Is there a way to find out which users have fingered me? If so, how?

fingerd has logging capability, but if you aren’t root you probably can’t get to it / activate logging.

You can, however, put “terminal control” bombs in your .plan if you want to be obnoxious, unless somebody has plugged that - it’s been a while. Once I placed terminal control sequences in my .plan which had the effect of vertical spacing and erasing all my information after briefly displaying the message “how DARE you finger me!” (on any terminal or terminal window respecting ANSI standard escapes). I got a couple chuckles out of it and forgot I’d done it. Months later our sysadmin fingered me, got annoyed, and told me to remove it.

Since finger is a security risk most sysadmins have disabled its use.

Yes, but the system I access doesn’t have finger disabled. In fact, many students publish plans. That’s why I asked. Anyone else know a little fingertrace thing I could copy?

From the fingerd manpage:

So if you want (and if it is readable) to snoop in /etc/inetd.conf (or /etc/xinetd.d/finger), you can see if the connections are being logged, by looking for that flag. If it isn’t, that’s that.

If it is logging, the notes are probably in a standard syslog file such as /var/log/messages, /var/adm/messages, /var/log/syslog or some other file in /var/log. Chances of that file being readable by a regular user should be low, but who knows.

If the filesystem is only mounted on one machine (no NFS mounts, etc.) you can make .plan a named pipe and have a background process writing to it.
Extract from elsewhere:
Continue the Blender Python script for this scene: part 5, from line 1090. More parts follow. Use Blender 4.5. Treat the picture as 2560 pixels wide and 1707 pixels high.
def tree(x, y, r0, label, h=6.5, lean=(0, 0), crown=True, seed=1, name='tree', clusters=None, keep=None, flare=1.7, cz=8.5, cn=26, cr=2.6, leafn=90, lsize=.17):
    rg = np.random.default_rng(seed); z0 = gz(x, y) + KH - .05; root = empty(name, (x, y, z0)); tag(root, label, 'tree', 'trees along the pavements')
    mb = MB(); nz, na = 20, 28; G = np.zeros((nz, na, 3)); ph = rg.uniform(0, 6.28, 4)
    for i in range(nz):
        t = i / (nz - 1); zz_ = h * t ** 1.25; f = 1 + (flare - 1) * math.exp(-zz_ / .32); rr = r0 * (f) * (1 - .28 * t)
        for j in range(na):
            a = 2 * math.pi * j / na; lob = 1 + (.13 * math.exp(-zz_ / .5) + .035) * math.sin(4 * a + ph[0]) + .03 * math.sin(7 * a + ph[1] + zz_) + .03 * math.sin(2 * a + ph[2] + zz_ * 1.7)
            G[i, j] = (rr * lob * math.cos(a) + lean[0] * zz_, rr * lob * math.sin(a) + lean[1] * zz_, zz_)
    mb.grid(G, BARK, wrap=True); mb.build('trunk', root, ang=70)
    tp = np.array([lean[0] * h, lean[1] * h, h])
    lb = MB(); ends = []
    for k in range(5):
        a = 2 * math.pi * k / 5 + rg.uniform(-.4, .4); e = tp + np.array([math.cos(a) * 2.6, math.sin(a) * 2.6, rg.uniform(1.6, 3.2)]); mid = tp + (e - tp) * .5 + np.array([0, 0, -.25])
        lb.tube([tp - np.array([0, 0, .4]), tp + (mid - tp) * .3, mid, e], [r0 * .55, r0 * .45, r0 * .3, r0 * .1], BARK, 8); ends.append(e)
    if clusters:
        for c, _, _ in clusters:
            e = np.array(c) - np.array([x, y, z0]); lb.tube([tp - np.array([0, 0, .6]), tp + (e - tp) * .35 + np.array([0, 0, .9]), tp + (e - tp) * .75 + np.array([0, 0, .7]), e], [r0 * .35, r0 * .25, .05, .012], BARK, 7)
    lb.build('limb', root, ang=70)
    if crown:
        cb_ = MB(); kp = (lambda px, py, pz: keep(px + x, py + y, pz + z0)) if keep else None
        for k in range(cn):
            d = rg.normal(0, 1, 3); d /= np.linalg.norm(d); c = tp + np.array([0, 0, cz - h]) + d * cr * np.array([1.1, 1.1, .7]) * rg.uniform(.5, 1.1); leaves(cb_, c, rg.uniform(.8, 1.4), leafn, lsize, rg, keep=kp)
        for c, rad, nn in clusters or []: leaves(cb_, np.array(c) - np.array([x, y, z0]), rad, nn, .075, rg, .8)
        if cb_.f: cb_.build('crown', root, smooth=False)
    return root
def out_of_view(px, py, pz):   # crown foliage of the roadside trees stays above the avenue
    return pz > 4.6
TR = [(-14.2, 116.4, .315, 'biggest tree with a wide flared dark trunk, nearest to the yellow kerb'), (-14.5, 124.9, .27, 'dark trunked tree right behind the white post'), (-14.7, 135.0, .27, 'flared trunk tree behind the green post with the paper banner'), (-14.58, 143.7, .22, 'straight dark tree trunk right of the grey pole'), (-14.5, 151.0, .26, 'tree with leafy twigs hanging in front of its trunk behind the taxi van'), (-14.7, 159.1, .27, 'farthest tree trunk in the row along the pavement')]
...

The idea is that writes to the pipe will block until someone tries to read from it. When a write succeeds, you can try to figure out where the finger is coming from (with ps, netstat, etc.) before closing the pipe again.

It’s been a while since I did this; I’m not sure if it still works and I might be wrong on the details. It got far less useful once NFS-mounted filesystems became the norm (named pipes don’t work across NFS mounts). It also has the potential to annoy sysadmins (it annoyed mine:)).